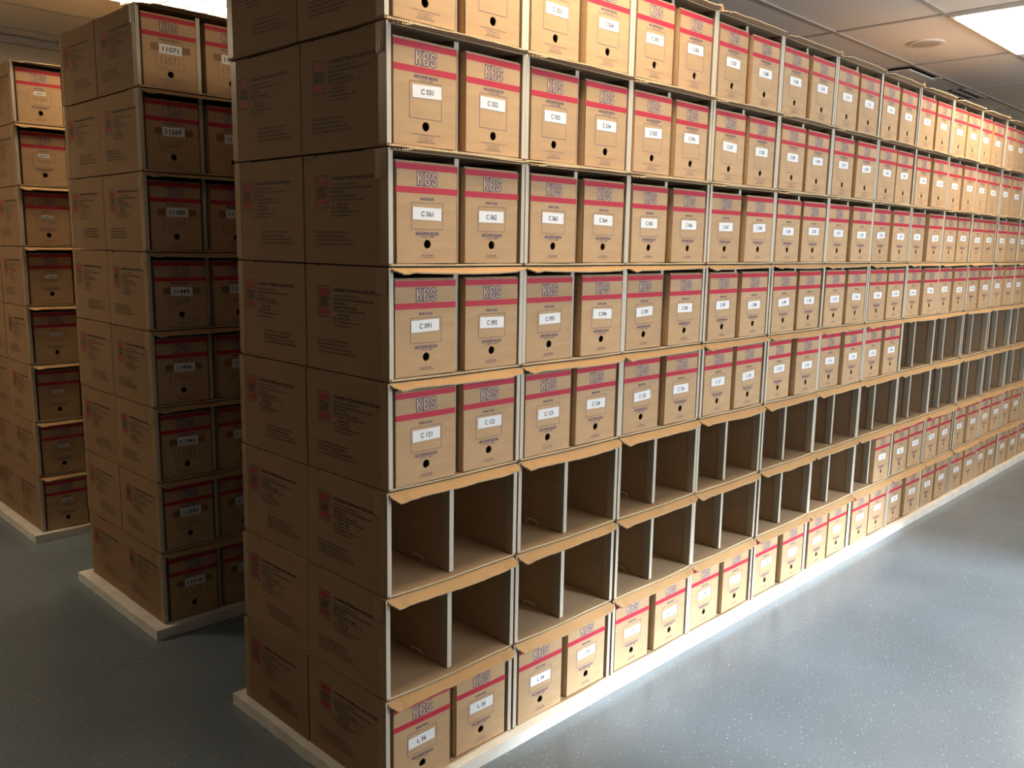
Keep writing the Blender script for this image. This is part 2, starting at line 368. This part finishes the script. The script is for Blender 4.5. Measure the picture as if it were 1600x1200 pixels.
def flap_mesh(seed, ang, length, jag=0.003, ears=False):
    """front lip of a carton: a stiff card strip folded out of the top edge, torn along its outer side"""
    rnd = random.Random(seed); mb = MB(); n = 26; x0, x1 = 0.006, CW-0.002; top = []
    cut = rnd.choice((0.045, 0.052, 0.06)); cutr = CW-rnd.choice((0.04, 0.05, 0.03))
    w1, w2, ph = rnd.uniform(.7, 1.3), rnd.uniform(1.5, 3), rnd.uniform(0, 6)
    for k in range(n+1):
        x = x0+(x1-x0)*k/n; u = k/n
        l = length*(0.92+0.05*math.sin(w1*math.pi*u+ph)+0.03*math.sin(w2*math.pi*u*2))+rnd.uniform(-jag, jag)*0.35
        a = ang+math.radians(4)*math.sin(ph+u*4)
        if k == 0: l *= 0.35
        if k == n: l *= 0.55
        if x < cut: a += math.radians(9); l *= 1.04
        if x > cutr: a -= math.radians(7)
        droop = 0.004*math.sin(math.pi*u)*(1 if ang > 0.2 else -0.6)
        top.append((x, l, a, droop))
    t = 0.0035; z0 = CH-0.002
    def P(e, s, under):
        x, l, a, dr = e; d = l*s
        y = -0.001-d*math.cos(a); z = z0-d*math.sin(a)-dr*s
        return (x, y+under*t*math.sin(a)*-1*-1, z-under*t)
    for k in range(n):
        a, b = top[k], top[k+1]
        for s0, s1 in ((0, .5), (.5, 1)):
            mb.face([P(a,s0,0),P(a,s1,0),P(b,s1,0),P(b,s0,0)], KFLAP)
            mb.face([P(a,s0,1),P(b,s0,1),P(b,s1,1),P(a,s1,1)], KIN)
        mb.face([P(a,1,0),P(a,1,1),P(b,1,1),P(b,1,0)], CORR)
    for e, fl in ((top[0], 1), (top[-1], 0)):
        mb.face([P(e,0,0),P(e,0,1),P(e,1,1),P(e,1,0)], KFLAP)
    if ears:      # rounded dog-ears standing up from the top edge
        for ex in ((rnd.uniform(.010, .018),) if seed % 3 else ()):
            pts = [(ex+0.010+0.018*math.cos(q_*math.pi/8), z0+0.026*math.sin(q_*math.pi/8)) for q_ in range(9)]
            mb.prism(pts, 'y', -0.004, 0.000, KFLAP)
    return mb.mesh('front_flap')
BODY = {'near': [body_mesh('near', s) for s in (0.001,)], 'far': [body_mesh('far', .001)], None: [body_mesh(None, s) for s in (0.0, 0.0015, -0.0012)]}
CLOSED = closed_mesh()
TL, TLS, TR, DIV, DTR, CLIP = trim_mesh(), trim_mesh(shiny=True), trim_mesh(True), divider_mesh(), divtrim_mesh(), clip_mesh()
FLAPS = {'up': [flap_mesh(k, math.radians(-2), 0.030) for k in range(5)],
         'top': [flap_mesh(20+k, math.radians(-8), 0.030, ears=True) for k in range(5)],
         'mid': [flap_mesh(40+k, math.radians(16), 0.032) for k in range(4)],
         'low': [flap_mesh(60+k, math.radians(30), 0.036) for k in range(6)],
         'deep': [flap_mesh(80+k, math.radians(32), 0.036) for k in range(5)],
         'low4': [flap_mesh(100+k, math.radians(24), 0.034) for k in range(5)]}
def tape_mesh(seed, pale=False):
    rnd = random.Random(seed); mb = MB(); M = WTAPE if pale else TAPE
    w_ = rnd.uniform(.035, .05); h_ = rnd.uniform(.03, .075)
    n = 6; pts = []
    for k in range(n+1):
        pts.append((k/n*w_, -h_-rnd.uniform(0, .008)))
    for k in range(n):
        a, b = pts[k], pts[k+1]
        xa, xb = -0.0016-rnd.uniform(0,.0015), -0.0016-rnd.uniform(0,.0015)
        mb.face([(-0.0016,a[0],0),(xa,a[0],a[1]),(xb,b[0],b[1]),(-0.0016,b[0],0)], M)
        mb.face([(-0.0006,a[0],0),(-0.0006,b[0],0),(xb+.0006,b[0],b[1]),(xa+.0006,a[0],a[1])], M)
    return mb.mesh('packing_tape')
TAPES = [tape_mesh(k) for k in range(4)]; PTAPES = [tape_mesh(9+k, True) for k in range(2)]

ORD = ['first','second','third','fourth','fifth','sixth','seventh','eighth','ninth','tenth','eleventh','twelfth','thirteenth','fourteenth','fifteenth']
def make_carton(loc, zs, variant, flap, label, group, divider=True, trimmed=True, flip=False, tape=None, clip=False, cat='carton'):
    root = empty('storage_carton', loc); tag(root, label, cat, group)
    if flip:            # back to back: opens towards +y; mirrored by turning round
        root.rotation_euler = (0, 0, math.pi); root.location = (loc[0]+CW, loc[1]+CD, loc[2])
    root.scale = (1, 1, zs)
    link('carton_body', random.choice(BODY[variant]), root)
    if trimmed:
        link('edge_trim', TLS if variant else TL, root); link('edge_trim', TR, root)
    if divider:
        d = link('divider', DIV, root); link('divider_trim', DTR, d)
        if clip: link('cut_tab', CLIP, d)
    if flap: link('front_flap', random.choice(FLAPS[flap]), root)
    if tape:
        for tm, y in tape: link('packing_tape', tm, root, (0, y, CH-0.001))
    return root
def mirror_body(variant):      # body for the back layer: print on its +x side once turned round
    me = BODY[variant][0].copy()
    for v in me.vertices: v.co.x = CW-v.co.x
    me.flip_normals(); return me

# ------------------------------------------------------------------ front stack
PX = 0.4983
ZB = [2.400, 2.0919, 1.789, 1.4883, 1.1868, 0.8904, 0.5911, 0.2921, 0.0]
OFF = [[.004,.004,.006,.005,0,-.006,-.012,-.015],[.006,.005,.003,.003,.003,.001,-.003,-.007],[.004,.002,0,.001,.002,.003,.005,.005],
       [.004,.003,.003,.005,.003,.002,.005,.003],[-.022,-.010,-.002,.007,.011,.014,.016,.013],[-.03,-.016,-.004,.004,.013,.017,.015,.014],
       [-.03,-.016,-.004,.003,.008,.01,.01,.01],[-.02,-.005,0,.002,.004,.002,0,-.004],[-.01,-.01,0,.002,.003,.005,.006,.008],
       [-.013,-.01,-.006,-.002,.01,.018,.025,.03],[-.02,-.01,.01,.02,.028,.033,.037,.04]]
NC = 14
def row_x(j):
    t = [i*PX+OFF[min(i,10)][j] for i in range(NC)]
    step = CW+0.0012; d = [t[i]-step*i for i in range(NC)]
    blocks = []
    for v in d:
        blocks.append([v, 1])
        while len(blocks) > 1 and blocks[-2][0] > blocks[-1][0]:
            b = blocks.pop(); a = blocks.pop(); blocks.append([(a[0]*a[1]+b[0]*b[1])/(a[1]+b[1]), a[1]+b[1]])
    out = []
    for v, n in blocks: out += [v]*n
    return [out[i]+step*i for i in range(NC)]
GF = 'open cartons of the front stack'; GBX = 'archive boxes in the front stack'
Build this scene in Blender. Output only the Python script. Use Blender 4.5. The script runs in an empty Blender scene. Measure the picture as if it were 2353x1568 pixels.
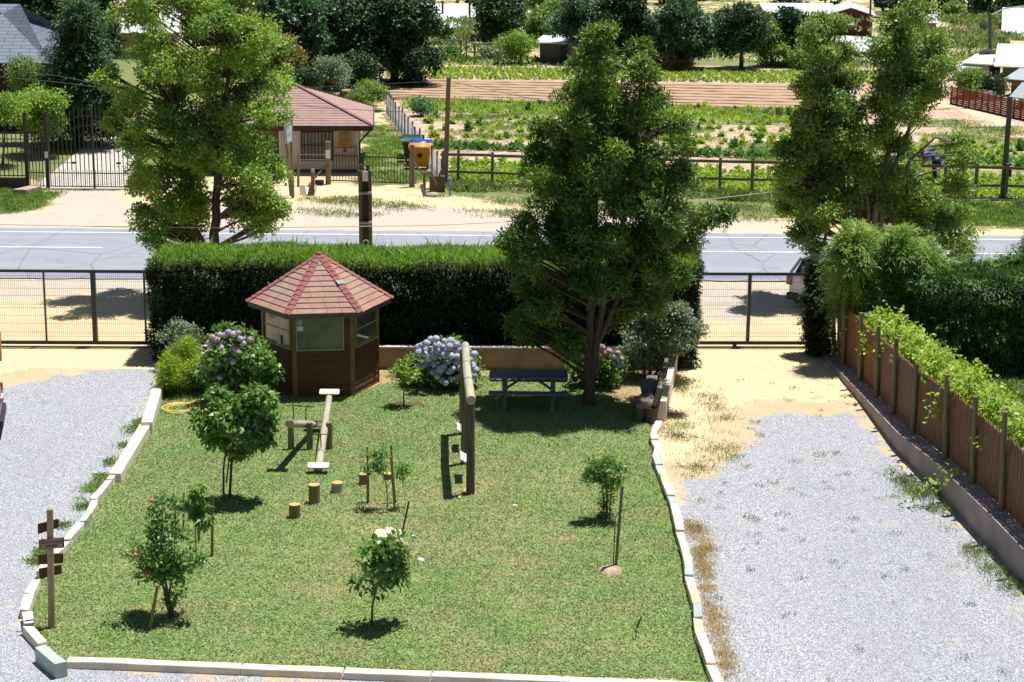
import bpy, math, random
import numpy as np
from mathutils import Vector, Matrix

# ------------------------------------------------------------------ camera, sky, sun, exposure
SC = bpy.context.scene
PITCH = math.radians(13.9); ROLL = 0.010; CAMH = 12.2; FPX = 4400.0; CX, CY = 1176.5, 784.0
cT, sT = math.cos(PITCH), math.sin(PITCH)
FW = Vector((0, cT, -sT)); U0 = Vector((0, sT, cT)); R0 = Vector((1, 0, 0))
RT = R0*math.cos(ROLL) + U0*math.sin(ROLL); UP = U0*math.cos(ROLL) - R0*math.sin(ROLL)
cam = bpy.data.cameras.new("camera"); camo = bpy.data.objects.new("camera", cam)
SC.collection.objects.link(camo)
mw = Matrix.Identity(4)
for i in range(3):
    mw[i][0] = RT[i]; mw[i][1] = UP[i]; mw[i][2] = -FW[i]
mw[2][3] = CAMH
camo.matrix_world = mw
cam.sensor_width = 36.0; cam.lens = FPX/2353.0*36.0; cam.clip_start = 0.5; cam.clip_end = 3000
SC.camera = camo
SC.render.resolution_x = 1024; SC.render.resolution_y = 682
SUN = Vector((0.225, 0.135, 1.0)).normalized()
W = bpy.data.worlds.new("World"); SC.world = W; W.use_nodes = True
nt = W.node_tree; nt.nodes.clear()
sky = nt.nodes.new('ShaderNodeTexSky'); sky.sky_type = 'NISHITA'; sky.sun_disc = False
sky.sun_elevation = math.asin(SUN.z); sky.sun_rotation = math.atan2(SUN.x, SUN.y)
sky.air_density = 1.0; sky.dust_density = 0.6
bg = nt.nodes.new('ShaderNodeBackground'); bg.inputs[1].default_value = 0.05
wo = nt.nodes.new('ShaderNodeOutputWorld')
nt.links.new(sky.outputs[0], bg.inputs[0]); nt.links.new(bg.outputs[0], wo.inputs[0])
ld = bpy.data.lights.new("sun", 'SUN'); ld.energy = 5.0; ld.angle = math.radians(0.5); ld.color = (1.0, 0.965, 0.90)
lo = bpy.data.objects.new("sun", ld); SC.collection.objects.link(lo)
lo.rotation_mode = 'QUATERNION'; lo.rotation_quaternion = SUN.to_track_quat('Z', 'Y')
SC.view_settings.view_transform = 'Standard'; SC.view_settings.look = 'None'
SC.view_settings.exposure = 0.50; SC.view_settings.gamma = 1.0; SC.view_settings.use_curve_mapping = False
SC.render.engine = 'CYCLES'
SC.cycles.max_bounces = 6; SC.cycles.transparent_max_bounces = 6; SC.cycles.diffuse_bounces = 3

# ------------------------------------------------------------------ geometry of the place
def gz(x, y):
    if y < 125: return 0.0
    if y < 200: return -(y-125)/75.0*4.6
    if y < 262: return -4.6
    return -4.6 + (y-262)*0.16
def ray(px, py):
    return (FW*FPX + RT*(px-CX) - UP*(py-CY)).normalized()
CP = Vector((0, 0, CAMH))
def G(px, py, z=0.0):
    d = ray(px, py)
    lo_, hi_ = 5.0, 5.0
    t = 5.0
    while t < 1500:
        p = CP + d*t
        if p.z < gz(p.x, p.y)+z: break
        lo_ = t; t *= 1.03
    hi_ = t
    for _ in range(40):
        m = (lo_+hi_)/2; p = CP + d*m
        if p.z < gz(p.x, p.y)+z: hi_ = m
        else: lo_ = m
    p = CP + d*hi_
    return Vector((p.x, p.y, gz(p.x, p.y)+z))
def V(px, py, Y):
    d = ray(px, py); return CP + d*(Y/d.y)
def PX(p):                       # metres per photo pixel at p
    return (Vector(p)-CP).dot(FW)/FPX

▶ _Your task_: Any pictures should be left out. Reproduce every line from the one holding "Build this scene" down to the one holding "from mathutils import Vector, Matrix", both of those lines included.

▶ _Exercise output_:
Build this scene in Blender. Output only the Python script. Use Blender 4.5. The script runs in an empty Blender scene. Measure the picture as if it were 2353x1568 pixels.
import bpy, math, random
import numpy as np
from mathutils import Vector, Matrix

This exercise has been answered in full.